Three of her questions made me pause and think. That had not happened with any other candidate. The ability to ask a question that the interviewer has not considered is a signal that the candidate will find problems in production that the team has not anticipated.

The Screening Rubric I Built After

After we hired Deepa, I rebuilt our screening process to weight the signals that actually predicted job performance rather than the signals that correlate with having a polished resume.

  1. Resume screen: passes if there is evidence of building systems, any domain, any scale. Fintech experience is a bonus, not a requirement.
  2. Phone screen: evaluated on communication clarity and whether they ask about our product before talking about themselves.
  3. Technical interview: scored 40 percent on questions asked, 40 percent on design quality, 20 percent on implementation details.
  4. Culture conversation: evaluated on self-awareness about past mistakes and willingness to admit what they do not know.

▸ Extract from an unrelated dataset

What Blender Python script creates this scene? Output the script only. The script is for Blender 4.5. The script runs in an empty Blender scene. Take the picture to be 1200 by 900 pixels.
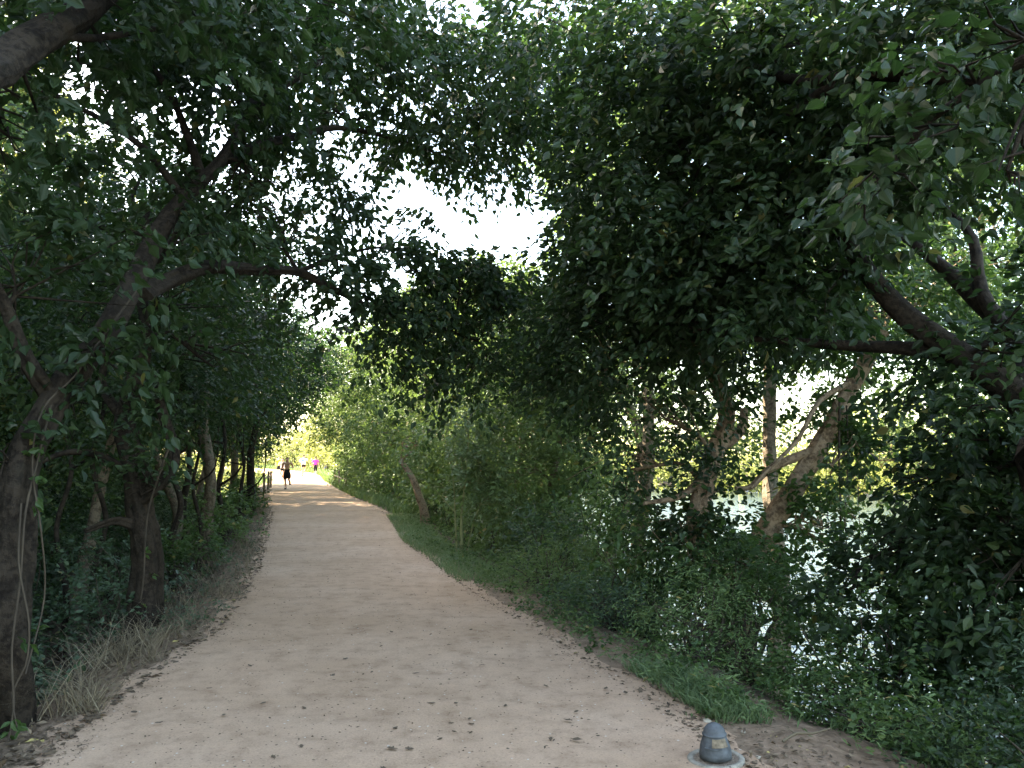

Weighting questions-asked at 40 percent of the technical score was the biggest change. Previously we had no formal scoring for the questions candidates asked. We evaluated them entirely on the quality of their design and their ability to discuss trade-offs. That bias toward output over inquiry meant we were optimizing for candidates who could perform well in interviews rather than candidates who could perform well in ambiguous production environments.

Six Months Later

Deepa has been on the team for six months. She ramped up on our reconciliation engine faster than anyone expected because she approached it the same way she approached the interview: by asking questions until she understood the problem before writing code. She found a subtle matching bug in her third week that had been causing false positives for months. Nobody else had caught it because nobody else had asked, “What happens when two transactions have the same amount and timestamp?”

Good hiring usually looks quieter than people expect.

Operator mode means you inherit every downstream consequence. The code path is only half the story; the other half is how the decision warps planning, trust, and execution speed. I kept relearning that lesson while building lifeos and bisen-apps.

The best predictor of engineering performance I have found is not what someone knows but how they investigate what they do not know. Hire the person who asks the questions nobody else thinks to ask.

I still feel guilty about the 170 resumes I rejected in the first pass. Statistically, some of them were probably as good as or better than the 12 I moved forward. Resume screening at scale is lossy. The best I can do is make the filter less biased over time and keep weighting curiosity over credentials. The person with the best resume is not necessarily the best engineer. The person who asks the best questions probably is.